La historia, esa materia que muchas veces pasa al olvido para algunos en el mundo, es ducha en ejemplos “ejemplificadores” para los que aún insisten en que son poseedores de la única verdad universal, y que en su papel de “adalides globales” su trato con el resto del orbe se reduce a intercambiar con absolutos tarados e incapaces.
Con más razón en una época en que, luego de los mazazos políticos que significaron el derrumbe del llamado “socialismo real” en la Unión Soviética y Europa del Este, el equilibrio mundial ha ido evolucionando, para contento de muchos, hacia posiciones apegadas al multilateralismo y la autodeterminación, en la medida en que nuevos y positivos actores han llenado espacios importantes en el concierto planetario.

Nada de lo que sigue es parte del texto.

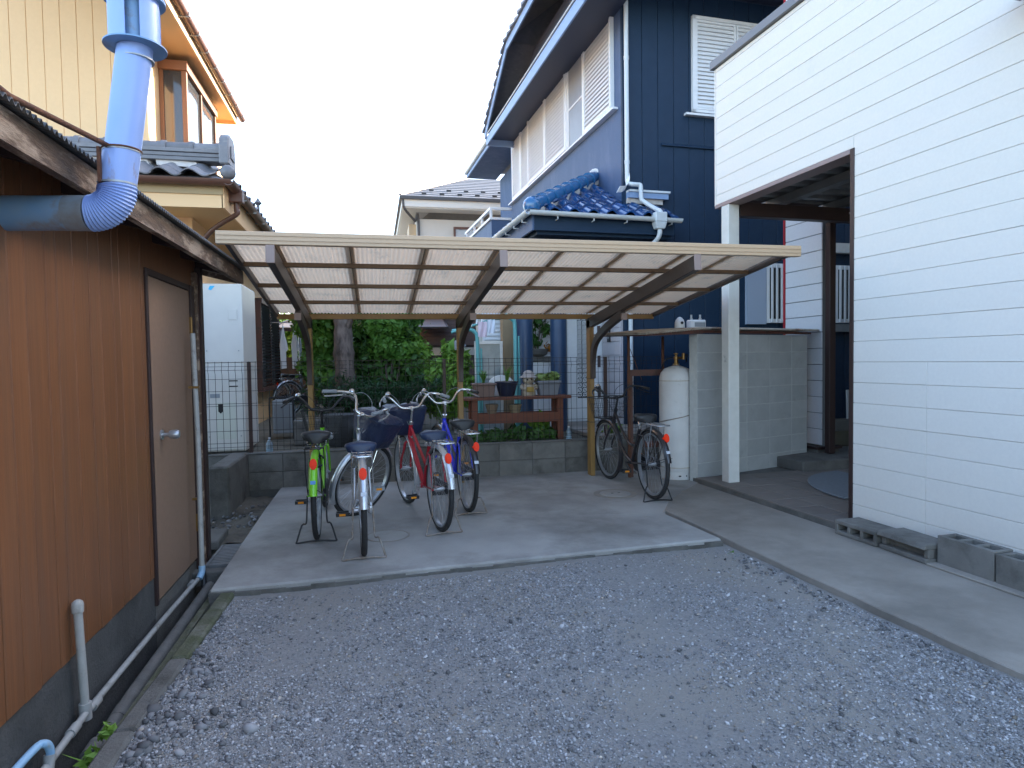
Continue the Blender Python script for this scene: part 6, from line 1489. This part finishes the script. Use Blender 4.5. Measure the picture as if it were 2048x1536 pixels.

En otras palabras, que el contexto en nuestra época ya no es el del Viejo Oeste, donde el lenguaje de los disparos y las bravuconadas determinaban la suerte de amplios espacios geográficos y de sus gentes. En consecuencia, cuando se escuchan de un presidente y sus funcionarios discursos públicos donde se difama la voluntad mayoritaria, se califica de “pérdida de tiempo” e “insulso” todo análisis colectivo, se intenta revelar como realidad absoluta la interpretación torcida de un acontecimiento, se amenaza con represalias brutales, y se advierte que “mi decisión y mis criterios” son inamovibles a cuenta de mis conveniencias y pretendido poderío, entonces nadie se moleste porque otros reaccionen mediante argumentaciones encendidas y gestos de descontento y rechazo masivos.

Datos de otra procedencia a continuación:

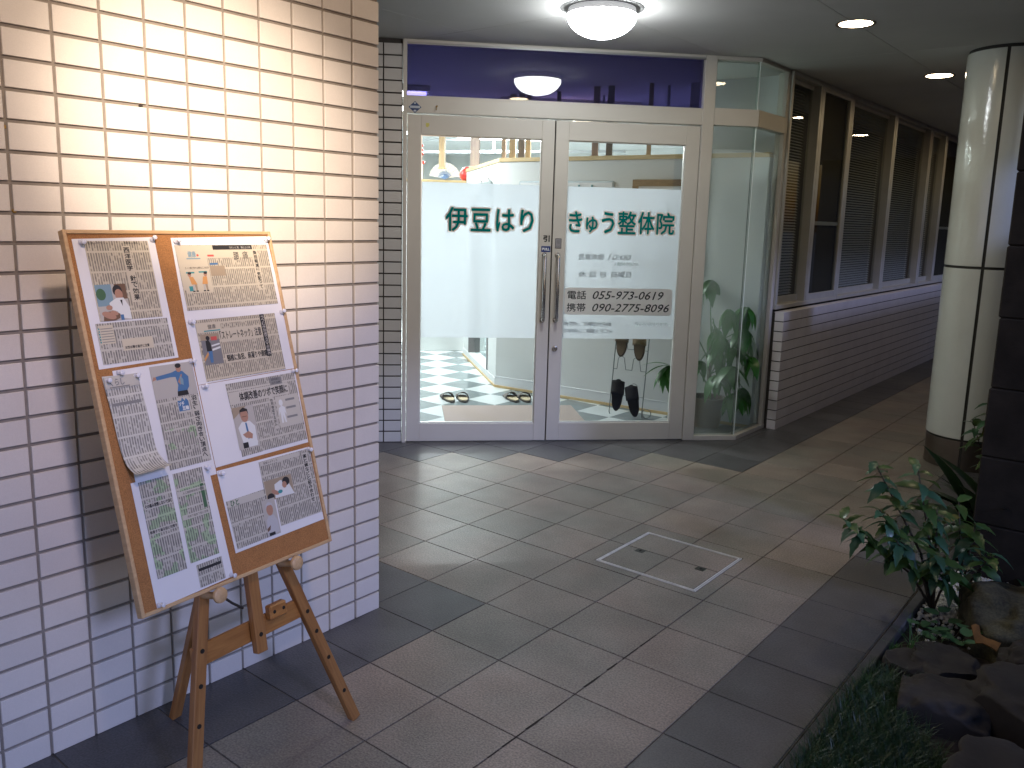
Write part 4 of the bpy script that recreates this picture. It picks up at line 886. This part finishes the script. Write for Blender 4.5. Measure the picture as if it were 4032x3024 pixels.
# slippers on the floor
sole_m = M('dark slipper edge', (.07, .06, .05), .6); inner_m = M('straw insole', (.50, .43, .28), .8); strap_m = M('grey brown strap', (.13, .115, .10), .7)
def sole_pts(L, w, k=1):
    P = []
    for i in range(24):
        a = 2*math.pi*i/24; y = math.cos(a)*L/2; x = math.sin(a)*w/2*(1.0+.12*math.cos(a))*(1-.10*math.exp(-((y/L)+.08)**2*60)); P.append((x*k, y*k))
    return P
def slipper(label, T, grp, mats=(sole_m, inner_m, strap_m), L=.26, w=.095, closed=False):
    t = thing('slipper', label, 'slipper', T, grp)
    B().poly(sole_pts(L, w), 0, .014).obj('sole', mats[0], t); B().poly(sole_pts(L, w, .88), .014, .006).obj('insole', mats[1], t)
    b = B(); n = 12; y0, y1 = (.005, .105) if not closed else (-.01, .122)
    for j in range(6):
        v = j/5; y = y0+(y1-y0)*v; hw = w/2*(1.02 if not closed else (1.02-.35*v**3)); hh = .052*(1-.55*v) if not closed else .055*(1-.62*v*v)
        for i in range(n+1):
            a = math.pi*i/n; b.v.append((math.cos(a)*hw, y+.012*math.sin(a), .008+math.sin(a)*hh))
    for j in range(5):
        for i in range(n): a = j*(n+1)+i; b.f.append((a, a+1, a+n+2, a+n+1)); b.mi.append(0)
    if closed: b.f.append(tuple(5*(n+1)+i for i in range(n+1))); b.mi.append(0)
    o = b.obj('strap', mats[2], t, smooth=True); md = o.modifiers.new('thickness', 'SOLIDIFY'); md.thickness = .004; return t
G1 = 'slippers set out on the checkered floor'
for (s, lb) in ((.365, 'outermost slipper on the left behind the left door'), (.483, 'second slipper from the left, right one of the left pair'), (.895, 'third slipper from the left, left one of the inner pair'), (1.005, 'fourth slipper from the left, nearest the door seam')):
    slipper('grey open toed '+lb, DF @ TR(s-.012, 1.335, 0, rz=(11 if s in (.365, .895) else 2)), G1)
# shoe rack
pA, pB_ = V((1.578, .800, 0)), V((1.794, .640, 0)); d_ = pB_-pA; wR = d_.length; ang = math.atan2(d_.y, d_.x)
RF = DF @ Matrix.Translation(pA) @ Matrix.Rotation(ang, 4, 'Z') @ Matrix.Rotation(R(-8), 4, 'X')
rk = thing('slipper_rack', 'tall narrow wire rack for slippers standing against the partition', 'rack', RF)
wire = M('grey wire', (.20, .24, .24), .35, .8)
b = B(); b.tube([(0, .10, .0), (0, .02, .002), (0, 0, .02), (.0, 0, .95), (.02, 0, .97), (wR-.02, 0, .97), (wR, 0, .95), (wR, 0, .02), (wR, .02, .002), (wR, .10, .0)], .004, 6); b.obj('frame', wire, rk)
for z in (.16, .36, .52, .78):
    pts = []
    for k in range(2):
        c = wR*(.27+.46*k)
        pts += [(c-.045, 0, z)]+[(c-.030+.0*i, -.035, z+.01*i) for i in range(1)]+[(c-.028, -.03, z+.06)]+[(c+.028*math.cos(R(180-q)), -.032, z+.075+.026*math.sin(R(q))) for q in range(20, 180, 32)]+[(c+.028, -.03, z+.06), (c+.035, -.012, z)]
    b = B(); b.tube([(0, 0, z)]+pts+[(wR, 0, z)], .0026, 5); b.obj('holder', wire, rk)
b = B(); b.tube([(wR+.03+.035*math.cos(R(q)), .02, .04+.035*math.sin(R(q))) for q in range(0, 370, 24)], .003, 5); b.obj('foot_loop', wire, rk)
blackm = (M('black rubber', (.006, .006, .007), .8, spec=.1), M('black footbed', (.007, .007, .008), .9, spec=.1), M('black strap', (.008, .008, .009), .7, spec=.2))
brownm = (M('brown slipper sole', (.06, .045, .03), .5), M('brown insole', (.14, .10, .06), .5), M('olive brown vinyl', (.20, .15, .085), .35))
G2 = 'footwear held on the wire rack'
slipper('black sandal low on the rack, the one toward the door seam', RF @ TR(wR*.26, -.035, .16, rx=92, rz=6), G2, blackm, .25, .095)
slipper('black sandal low on the rack, the one toward the plant', RF @ TR(wR*.76, -.035, .13, rx=92, ry=-14), G2, blackm, .25, .095)
slipper('brown slipper higher on the rack, the one toward the door seam', RF @ TR(wR*.24, -.03, .58, rx=92), G2, brownm, .25, .10, True)
slipper('brown slipper higher on the rack, the one toward the plant', RF @ TR(wR*.78, -.03, .565, rx=92, ry=-3), G2, brownm, .25, .10, True)

# ---- leaves
def leaf_mesh(name, L, w, mt, droop=.25, fold=.18, n=6, teeth=0.):
    """a blade along +x with a folded midrib and a drooping tip"""
    b = B()
    for i in range(n+1):
        u = i/n; hw = w/2*math.sin(math.pi*min(1, u*.93+.07)**.8)*(1 if i < n else 0); hw = max(hw, .0005)
        if teeth and 0 < i < n: hw *= 1+(teeth if i % 2 else -teeth)
        x = L*u*(1-.12*droop*u); z = -droop*L*u*u
        b.v += [(x, -hw, z+fold*hw), (x, 0, z), (x, hw, z+fold*hw)]
    for i in range(n): a = i*3; b.f += [(a, a+3, a+4, a+1), (a+1, a+4, a+5, a+2)]; b.mi += [0, 0]
    return b.mesh(name, mt, True)
def leaf_mat(name, c, rough=.35, tr=.25):
    mt = M(name, c, rough, rnd=.25, var=.15, sc=25); N = mt.node_tree.nodes; L = mt.node_tree.links; b = N['Principled BSDF']; o = N['Material Output']
    t = N.new('ShaderNodeBsdfTranslucent'); t.inputs[0].default_value = (c[0]*2, c[1]*2, c[2]*1.2, 1); mx = N.new('ShaderNodeMixShader'); mx.inputs[0].default_value = tr
    L.new(b.outputs[0], mx.inputs[1]); L.new(t.outputs[0], mx.inputs[2]); L.new(mx.outputs[0], o.inputs[0]); return mt
def put_leaf(me, par, p, yaw_, pitch_, roll_=0, s=1, nm='leaf'):
    return link(nm, me, par, Matrix.Translation(p) @ Matrix.Rotation(R(yaw_), 4, 'Z') @ Matrix.Rotation(R(-pitch_), 4, 'Y') @ Matrix.Rotation(R(roll_), 4, 'X') @ Matrix.Scale(s, 4))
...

Y es que ciertamente van pasando los tiempos en los cuales el desprecio y la arrogancia podían atemorizar y cambiar el peso en el platillo de la balanza.
Y para no pocos analistas, eso es lo que justamente viene sucediendo con las apariciones en el plenario de la Organización de Naciones Unidas, primero del mandatario norteamericano, Donald Trump, y hace apenas unas horas de la representante de los Estados Unidos durante el debate sobre la resolución contra el bloqueo de Washington a Cuba, aprobado por veintiséis ocasión consecutiva por la aplastante mayoría de la Asamblea General.
De manera que para vergüenza de la diplomacia de la gran potencia (si la hubiese), en este y otros temas cruciales, la Casa Blanca aparece en el ruedo como un lobo en solitario, cuyos aullidos no encuentran eco ni inspiran terror.
Lo lamentable y preocupante sigue siendo que no se vislumbran resquicios positivos, al menos en el corto plazo.
Es evidente que las tendencias ultras acaparan el timón de la política externa norteamericana, repitiendo los mismos ineficaces encontronazos ya condenados por la práctica histórica, y que por demás dañan la propia imagen de un país que —con otras miras y maneras, y a tono con su peso global— bien podría hacer mucho por un mundo seguro, equilibrado, respetuoso y justo… solo que la ambición y el desprecio por el ajeno parecen ser demasiados entre los que hoy controlan sus máximas riendas.
Lo cierto es que cada vez está más claro que en la misma medida en que Washington suscriba la idea de su supremacía absolutista y llegue incluso a explicarla a los incautos como “legado divino e inapelable”, en igual proporción se verá más relegado y constreñido con respecto a los demás, en un escenario donde ya es imposible negar la sensata mundialización como premisa para existir.